Enfield Poltergeist
Interest in the infamous "Enfield Poltergeist" case abounds, as audiences prepare for the Friday release of "The Conjuring 2″ — a supernatural thriller that is based on a British family's real-life claims in the late 1970s that they were terrorized by a malevolent spirit.

But just how verifiable is the story behind the Hollywood flick? As The Blaze has reported, there's been a fair bit if debate over the veracity of the Hodgsons' claims, but British journalist Michael Hellicar told The Church Boys this week about his terrifying experience investigating happenings in the Hodgson family home during the late 1970s — one that he said was filled with events that were beyond explanation.

It was in 1977 that Hellicar — then a chief reporter for the Daily Mirror — was sent to the Hodgson home to verify some of the strange happenings that another reporter and photographer from the paper purportedly observed.

"I was the paper's chief writer at the time, so I was sent along really to verify everything that they reported back just to see if there was any way that they were being fooled," recalled Hellicar, who is now a reporter with the Daily Mail.

After arriving unannounced and heading into the kitchen, the reporter claims that a series of strange events unfolded.

"I went into the kitchen ... and then a Lego block ... just lifted itself out of the box and hurled itself across the room at me," Hellicar said. "There could have been no trickery."

Minutes later, he said that a large cabinet was lifted off of the wall and crashed to the ground, noting that no one else was with him in the room at the time. That initial experience left Hellicar incredibly uncomfortable, as he was worried that any evil entity in the home would possibly attach itself to him and then subsequently terrorize his own young family.

But rather than shy away from investigating the home, Hellicar said that he went back some 30 or 40 times in the following days and weeks, experiencing bizarre happenings during his visits to the home.

"I saw all sorts of different phenomena there," Hellicar said. "You'd be sitting there and suddenly there would be the most icy draft come past you as if someone had opened the freezer door."

Other times, the reporter said that he would be sitting in a chair and would look down only to find a strange and inexplicable puddle of water at his feet. And that's not all.

levitation poltergeist
"There would be bad smells and then sometimes ... you might see just a movement, something that would be almost imperceptible, but you'd been aware that there had been something there," Hellicar continued.

Peggy Hodgson, who was a single mother of four children, would reportedly continuously make the beds only to discover the "imprint of a body" on the sheets as though someone had been laying in the beds. Then, there was the strange voice that he said would overtake the children.

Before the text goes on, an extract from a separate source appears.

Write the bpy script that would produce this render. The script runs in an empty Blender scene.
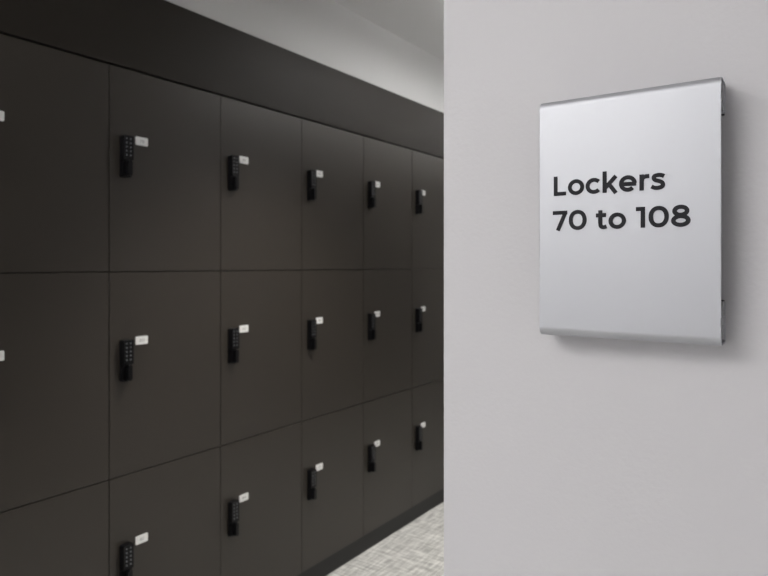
import bpy, math
from mathutils import Vector

scene = bpy.context.scene
scene.view_settings.view_transform = 'Standard'
scene.view_settings.look = 'None'
scene.view_settings.exposure = 0.0

# ------------------------------------------------------------------ materials
def new_mat(name, color, rough=0.5, metal=0.0, spec=0.5):
    m = bpy.data.materials.new(name); m.use_nodes = True
    b = m.node_tree.nodes['Principled BSDF']
    b.inputs['Base Color'].default_value = (*color, 1)
    b.inputs['Roughness'].default_value = rough
    b.inputs['Metallic'].default_value = metal
    b.inputs['Specular IOR Level'].default_value = spec
    return m

def add_bump(m, scale, strength, dist=0.001, detail=3, stretch=(1, 1, 1)):
    nt = m.node_tree; b = nt.nodes['Principled BSDF']
    tc = nt.nodes.new('ShaderNodeTexCoord'); mp = nt.nodes.new('ShaderNodeMapping')
    mp.inputs['Scale'].default_value = stretch
    n = nt.nodes.new('ShaderNodeTexNoise'); bp = nt.nodes.new('ShaderNodeBump')
    n.inputs['Scale'].default_value = scale; n.inputs['Detail'].default_value = detail
    bp.inputs['Strength'].default_value = strength; bp.inputs['Distance'].default_value = dist
    nt.links.new(tc.outputs['Object'], mp.inputs['Vector'])
    nt.links.new(mp.outputs['Vector'], n.inputs['Vector'])
    nt.links.new(n.outputs['Fac'], bp.inputs['Height'])
    nt.links.new(bp.outputs['Normal'], b.inputs['Normal'])

m_wall = new_mat('painted_wall', (0.67, 0.66, 0.68), 0.5, spec=0.4)
add_bump(m_wall, 200, 0.4, 0.0007, detail=2)
m_bulk = new_mat('bulkhead_paint', (0.66, 0.66, 0.655), 0.7)
m_ceil = new_mat('ceiling_paint', (0.74, 0.74, 0.74), 0.8)
m_door = new_mat('locker_laminate', (0.047, 0.041, 0.0345), 0.32, spec=0.42)
add_bump(m_door, 900, 0.12, 0.0002)
m_fascia = new_mat('fascia_laminate', (0.032, 0.028, 0.024), 0.45, spec=0.12)
m_carc = new_mat('locker_carcass', (0.006, 0.006, 0.006), 0.7)
m_plinth = new_mat('plinth_black', (0.008, 0.008, 0.008), 0.5)
m_lock = new_mat('lock_black', (0.004, 0.004, 0.005), 0.4, spec=0.25)
m_key = new_mat('key_legend', (0.22, 0.23, 0.25), 0.5)
m_label = new_mat('number_tag_white', (0.92, 0.92, 0.91), 0.4)
m_ink = new_mat('tag_ink', (0.45, 0.45, 0.45), 0.5)
m_alu = new_mat('anodised_aluminium', (0.545, 0.555, 0.585), 0.52, metal=0.85)
add_bump(m_alu, 1500, 0.12, 0.0002)
m_brk = new_mat('bracket_dark', (0.05, 0.05, 0.055), 0.5, metal=0.3)
m_clip = new_mat('clip_grey', (0.45, 0.46, 0.48), 0.5, metal=0.3)
m_txt = new_mat('letter_charcoal', (0.022, 0.022, 0.026), 0.6, spec=0.2)
m_frame = new_mat('light_frame', (0.7, 0.7, 0.7), 0.5)

def emis(name, s, col=(1, 1, 1)):
    m = bpy.data.materials.new(name); m.use_nodes = True
    b = m.node_tree.nodes['Principled BSDF']
    b.inputs['Emission Color'].default_value = (*col, 1)
    b.inputs['Emission Strength'].default_value = s
    return m

# carpet: woven linear texture
m_floor = new_mat('carpet_tile', (0.4, 0.4, 0.39), 0.95, spec=0.1)
nt = m_floor.node_tree; b = nt.nodes['Principled BSDF']
tc = nt.nodes.new('ShaderNodeTexCoord')
facs = []
for st in ((9, 110, 1), (110, 9, 1)):
    mp = nt.nodes.new('ShaderNodeMapping'); mp.inputs['Scale'].default_value = st
    n = nt.nodes.new('ShaderNodeTexNoise'); n.inputs['Scale'].default_value = 1.0; n.inputs['Detail'].default_value = 2
    nt.links.new(tc.outputs['Object'], mp.inputs['Vector']); nt.links.new(mp.outputs['Vector'], n.inputs['Vector'])
    facs.append(n)
ad = nt.nodes.new('ShaderNodeMath'); ad.operation = 'ADD'
nt.links.new(facs[0].outputs['Fac'], ad.inputs[0]); nt.links.new(facs[1].outputs['Fac'], ad.inputs[1])
hf = nt.nodes.new('ShaderNodeMath'); hf.operation = 'MULTIPLY'; hf.inputs[1].default_value = 0.5
nt.links.new(ad.outputs[0], hf.inputs[0])
cr = nt.nodes.new('ShaderNodeValToRGB')
cr.color_ramp.elements[0].position = 0.38; cr.color_ramp.elements[0].color = (0.36, 0.36, 0.35, 1)
cr.color_ramp.elements[1].position = 0.62; cr.color_ramp.elements[1].color = (0.80, 0.80, 0.77, 1)
nt.links.new(hf.outputs[0], cr.inputs['Fac']); nt.links.new(cr.outputs['Color'], b.inputs['Base Color'])
bp = nt.nodes.new('ShaderNodeBump'); bp.inputs['Strength'].default_value = 0.4; bp.inputs['Distance'].default_value = 0.002
nt.links.new(hf.outputs[0], bp.inputs['Height']); nt.links.new(bp.outputs['Normal'], b.inputs['Normal'])

# ------------------------------------------------------------------ mesh helper
class MB:
    def __init__(self): self.v = []; self.f = []; self.m = []
    def box(self, a, c, mi=0):
        x0, y0, z0 = a; x1, y1, z1 = c
        k = len(self.v)
        self.v += [(x0,y0,z0),(x1,y0,z0),(x1,y1,z0),(x0,y1,z0),(x0,y0,z1),(x1,y0,z1),(x1,y1,z1),(x0,y1,z1)]
        for q in ((0,3,2,1),(4,5,6,7),(0,1,5,4),(1,2,6,5),(2,3,7,6),(3,0,4,7)):
            self.f.append([k+i for i in q]); self.m.append(mi)
    def prism(self, pts2, fn, t0, t1, mi):
        k = len(self.v); n = len(pts2)
        self.v += [fn(u, v, t0) for u, v in pts2] + [fn(u, v, t1) for u, v in pts2]
        self.f.append([k+n+i for i in range(n)]); self.m.append(mi)
        self.f.append([k+i for i in reversed(range(n))]); self.m.append(mi)
        for i in range(n):
            j = (i+1) % n
            self.f.append([k+i, k+j, k+n+j, k+n+i]); self.m.append(mi)
    def stroke(self, pts, w, fn, t0, t1, mi, closed=False):
        n = len(pts); L = []; R = []
        for i, (x, y) in enumerate(pts):
            if closed: p = pts[i-1]; q = pts[(i+1) % n]
            else: p = pts[max(i-1, 0)]; q = pts[min(i+1, n-1)]
            def nrm(a, c):
                d = Vector((c[0]-a[0], c[1]-a[1]))
                if d.length < 1e-12: return None
                d.normalize(); return Vector((-d.y, d.x))
            n1 = nrm(p, (x, y)); n2 = nrm((x, y), q)
            n1 = n1 or n2; n2 = n2 or n1
            mm = (n1+n2).normalized(); s = min(1/max(mm.dot(n1), 0.3), 2.5)
            L.append((x+mm.x*w/2*s, y+mm.y*w/2*s)); R.append((x-mm.x*w/2*s, y-mm.y*w/2*s))
        k = len(self.v)
        for l, r in zip(L, R):
            self.v += [fn(*l, t1), fn(*r, t1), fn(*l, t0), fn(*r, t0)]
        for i in range(n if closed else n-1):
            a = k+4*i; c = k+4*((i+1) % n)
            for q in ((a, a+1, c+1, c), (a+2, c+2, c+3, a+3), (a, c, c+2, a+2), (a+1, a+3, c+3, c+1)):
                self.f.append(list(q)); self.m.append(mi)
        if not closed:
            for a in (k, k+4*(n-1)):
                self.f.append([a, a+2, a+3, a+1]); self.m.append(mi)
    def obj(self, name, mats, bevel=0, origin=None):
        me = bpy.data.meshes.new(name)
        o = Vector(origin) if origin else Vector((0, 0, 0))
        me.from_pydata([tuple(Vector(v)-o) for v in self.v], [], self.f)
        for m in mats: me.materials.append(m)
        for p, mi in zip(me.polygons, self.m): p.material_index = mi
        me.update()
        import bmesh
        bm = bmesh.new(); bm.from_mesh(me); bmesh.ops.recalc_face_normals(bm, faces=bm.faces); bm.to_mesh(me); bm.free()
        ob = bpy.data.objects.new(name, me); ob.location = o
        scene.collection.objects.link(ob)
        if bevel:
            bv = ob.modifiers.new('bevel', 'BEVEL'); bv.width = bevel; bv.segments = 2
            bv.limit_method = 'ANGLE'; bv.angle_limit = math.radians(40)
        return ob

def simple_box(name, a, c, mat, bevel=0):
    mb = MB(); mb.box(a, c); return mb.obj(name, [mat], bevel, origin=((a[0]+c[0])/2, (a[1]+c[1])/2, a[2]))

# ------------------------------------------------------------------ glyphs (cap height 700)
def arc(cx, cy, rx, ry, a0, a1, n=28, p=1.0):
    out = []
    for i in range(n+1):
        a = math.radians(a0+(a1-a0)*i/n); c, s = math.cos(a), math.sin(a)
        out.append((cx+rx*math.copysign(abs(c)**p, c), cy+ry*math.copysign(abs(s)**p, s)))
    return out
W = 138
def smooth(pts, n=10):
    out = []
    P = [pts[0]]+list(pts)+[pts[-1]]
    for i in range(1, len(P)-2):
        p0, p1, p2, p3 = P[i-1:i+3]
        for k in range(n):
            t = k/n
            out.append(tuple(0.5*((2*p1[j])+(-p0[j]+p2[j])*t+(2*p0[j]-5*p1[j]+4*p2[j]-p3[j])*t*t+(-p0[j]+3*p1[j]-3*p2[j]+p3[j])*t**3) for j in (0, 1)))
    out.append(tuple(pts[-1])); return out
G = {
 'L': (560, [([(139, 0), (139, 700)], 0), ([(85, 68), (520, 68)], 0)]),
 'o': (640, [(arc(320, 268, 220, 212, 0, 360, 40)[:-1], 1)]),
 'c': (545, [(arc(310, 268, 220, 212, 42, 318, 32), 0)]),
 'k': (592, [([(132, 0), (132, 742)], 0), ([(150, 170), (515, 560)], 0), ([(262, 318), (515, -30)], 0)]),
 'e': (625, [(arc(312, 268, 220, 212, -8, 316, 40)[1:], 0), ([(100, 250), (582, 250)], 0)]),
 'r': (405, [([(132, 0), (132, 538)], 0), (smooth([(132, 290), (160, 400), (240, 460), (375, 470)]), 0)]),
 's': (490, [(smooth([(430, 428), (350, 468), (240, 478), (135, 450), (112, 385), (160, 318), (270, 278), (360, 232), (394, 150), (350, 84), (240, 56), (130, 66), (38, 114)]), 0)]),
 't': (420, [(smooth([(175, 655), (175, 400), (175, 200), (200, 96), (280, 58), (385, 90)]), 0), ([(25, 480), (365, 480)], 0)]),
 '7': (590, [([(35, 632), (560, 632)], 0), ([(506, 660), (215, -10)], 0)]),
 '0': (685, [(arc(342, 350, 243, 288, 0, 360, 44, 0.92)[:-1], 1)]),
 '1': (390, [([(240, 0), (240, 700)], 0), ([(20, 632), (240, 632)], 0)]),
 '8': (650, [(arc(325, 512, 186, 130, 0, 360, 36)[:-1], 1), (arc(325, 197, 222, 141, 0, 360, 36)[:-1], 1)]),
 '2': (590, [(smooth([(70, 560), (170, 640), (320, 640), (440, 560), (420, 420), (300, 270), (90, 70)]), 0), ([(60, 58), (530, 58)], 0)]),
 '3': (590, [([(60, 643), (480, 643), (270, 410)], 0), (smooth([(250, 400), (400, 380), (465, 220), (400, 90), (250, 55), (50, 120)]), 0)]),
 '4': (680, [([(410, 700), (100, 210), (640, 210)], 0), ([(450, 0), (450, 430)], 0)]),
 '5': (590, [([(500, 643), (140, 643), (120, 380)], 0), (smooth([(110, 390), (300, 400), (450, 340), (460, 180), (380, 80), (240, 55), (50, 120)]), 0)]),
 '6': (630, [(arc(330, 225, 210, 170, 0, 360, 30)[:-1], 1), (smooth([(520, 620), (380, 645), (230, 600), (140, 450), (120, 225)]), 0)]),
 '9': (630, [(arc(300, 475, 210, 170, 0, 360, 30)[:-1], 1), (smooth([(510, 475), (490, 250), (400, 100), (250, 55), (110, 80)]), 0)]),
 ' ': (270, []),
}
def text(mb, s, fn, u0, v0, cap, mi, t0, t1, fitw=None, w=W):
    sc = cap/700; tot = sum(G[c][0] for c in s)
    su = sc if fitw is None else fitw/(tot-100)
    x = u0/su-60 if fitw else u0/su
    for ci, c in enumerate(s):
        adv, st = G[c]
        for si, (pts, cl) in enumerate(st):
            off = 0.00002*(si+ci % 2)
            mb.stroke([((px+x), py) for px, py in pts], w,
                      lambda a, bb, t, su=su, sc=sc: fn(a*su, v0+bb*sc, t), t0, t1+off, mi, bool(cl))
        x += adv
    return tot*su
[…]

"The children would actually be speaking to you and [the voice] would be coming out - they would not be aware of what they were saying," he said. "It was all too deep, too slurred and too consistent for the kids to make it up."

One of the creepier purported happenings unfolded one night when 11-year-old Janet, one of Peggy's daughters, suddenly began speaking in a strange voice that was unlike the uniform tone that came out of the other children. Typically, tape recorders didn't operate properly inside the home, according to Hellicar, but this time one of the recorders worked well enough to capture what she said.

"Suddenly, she started speaking in this strange voice," he said. "She suddenly said, 'My name is Bill. Just before I died I went blind, then I had a hemorrhage and died in the chair in the corner.'"

The rambling message meant little at the time, according to Hellicar. But later,when it was played on a radio program, a listener called in to say that he recognized the voice coming out of Janet; he said that it was his father who had died in the manner described years earlier inside of a chair in that same home — a claim that the reporter said corroboratory evidence later supported.

Be sure to also listen to "The Conjuring 2″ screenwriters Chad and Carey Hayes explain real-life details behind the film below at the 23:00-mark:


Hellicar said that his interviews with others, including police officers who had investigated the family's claims, corroborated the notion that something strange was happening inside of the family home.

One of the elements of the case that Hellicar found compelling was the fact that the Hodgsons were living in a home owned by the local government. It wasn't uncommon at the time for individuals to make up stories about ghostly hauntings in an effort to be rehoused in a better building or location. But the Hodgsons never sought such a chance and, in fact, wanted to stay in the house even in the midst of chaos.

The spiritual activity reportedly continued for around 18 months and then settled down after two psychic mediums tried to make contact with the purported spirit; after that, the family's life returned to normal, the reporter said.

In the end, Hellicar is convinced that what he experienced and observed in the home is unexplainable in rational terms, concluding, "There were too many things that happened in empty rooms with nobody there."